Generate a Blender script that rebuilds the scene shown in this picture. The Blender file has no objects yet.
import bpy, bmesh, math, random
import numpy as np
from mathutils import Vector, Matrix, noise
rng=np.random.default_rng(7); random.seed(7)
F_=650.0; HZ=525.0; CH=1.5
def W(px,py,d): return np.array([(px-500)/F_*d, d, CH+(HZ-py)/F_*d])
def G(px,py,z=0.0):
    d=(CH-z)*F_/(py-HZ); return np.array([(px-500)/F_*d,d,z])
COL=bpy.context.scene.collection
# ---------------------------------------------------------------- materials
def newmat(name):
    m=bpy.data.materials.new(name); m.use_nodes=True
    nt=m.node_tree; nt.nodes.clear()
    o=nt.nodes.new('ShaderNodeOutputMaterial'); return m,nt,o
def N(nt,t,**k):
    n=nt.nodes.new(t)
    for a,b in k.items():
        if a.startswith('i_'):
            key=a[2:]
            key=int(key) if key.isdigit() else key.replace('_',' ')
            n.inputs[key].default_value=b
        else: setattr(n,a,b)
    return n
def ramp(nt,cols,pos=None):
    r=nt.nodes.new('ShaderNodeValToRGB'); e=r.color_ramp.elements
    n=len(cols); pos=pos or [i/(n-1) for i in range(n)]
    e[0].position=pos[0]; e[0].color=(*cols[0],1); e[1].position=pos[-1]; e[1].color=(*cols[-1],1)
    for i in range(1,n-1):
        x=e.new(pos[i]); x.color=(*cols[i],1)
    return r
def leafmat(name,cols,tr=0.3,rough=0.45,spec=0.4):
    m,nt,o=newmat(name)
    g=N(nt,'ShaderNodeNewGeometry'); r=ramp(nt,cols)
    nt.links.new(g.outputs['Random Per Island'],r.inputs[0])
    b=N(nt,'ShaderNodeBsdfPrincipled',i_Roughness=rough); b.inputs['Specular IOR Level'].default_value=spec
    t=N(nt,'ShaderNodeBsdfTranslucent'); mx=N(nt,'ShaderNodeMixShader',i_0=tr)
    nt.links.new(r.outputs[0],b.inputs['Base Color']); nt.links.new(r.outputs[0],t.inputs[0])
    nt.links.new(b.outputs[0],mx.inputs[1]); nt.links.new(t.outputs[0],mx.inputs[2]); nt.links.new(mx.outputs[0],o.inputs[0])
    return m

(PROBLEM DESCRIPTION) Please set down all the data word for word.

(SOLUTION)
Generate a Blender script that rebuilds the scene shown in this picture. The Blender file has no objects yet.
import bpy, bmesh, math, random
import numpy as np
from mathutils import Vector, Matrix, noise
rng=np.random.default_rng(7); random.seed(7)
F_=650.0; HZ=525.0; CH=1.5
def W(px,py,d): return np.array([(px-500)/F_*d, d, CH+(HZ-py)/F_*d])
def G(px,py,z=0.0):
    d=(CH-z)*F_/(py-HZ); return np.array([(px-500)/F_*d,d,z])
COL=bpy.context.scene.collection
# ---------------------------------------------------------------- materials
def newmat(name):
    m=bpy.data.materials.new(name); m.use_nodes=True
    nt=m.node_tree; nt.nodes.clear()
    o=nt.nodes.new('ShaderNodeOutputMaterial'); return m,nt,o
def N(nt,t,**k):
    n=nt.nodes.new(t)
    for a,b in k.items():
        if a.startswith('i_'):
            key=a[2:]
            key=int(key) if key.isdigit() else key.replace('_',' ')
            n.inputs[key].default_value=b
        else: setattr(n,a,b)
    return n
def ramp(nt,cols,pos=None):
    r=nt.nodes.new('ShaderNodeValToRGB'); e=r.color_ramp.elements
    n=len(cols); pos=pos or [i/(n-1) for i in range(n)]
    e[0].position=pos[0]; e[0].color=(*cols[0],1); e[1].position=pos[-1]; e[1].color=(*cols[-1],1)
    for i in range(1,n-1):
        x=e.new(pos[i]); x.color=(*cols[i],1)
    return r
def leafmat(name,cols,tr=0.3,rough=0.45,spec=0.4):
    m,nt,o=newmat(name)
    g=N(nt,'ShaderNodeNewGeometry'); r=ramp(nt,cols)
    nt.links.new(g.outputs['Random Per Island'],r.inputs[0])
    b=N(nt,'ShaderNodeBsdfPrincipled',i_Roughness=rough); b.inputs['Specular IOR Level'].default_value=spec
    t=N(nt,'ShaderNodeBsdfTranslucent'); mx=N(nt,'ShaderNodeMixShader',i_0=tr)
    nt.links.new(r.outputs[0],b.inputs['Base Color']); nt.links.new(r.outputs[0],t.inputs[0])
    nt.links.new(b.outputs[0],mx.inputs[1]); nt.links.new(t.outputs[0],mx.inputs[2]); nt.links.new(mx.outputs[0],o.inputs[0])
    return m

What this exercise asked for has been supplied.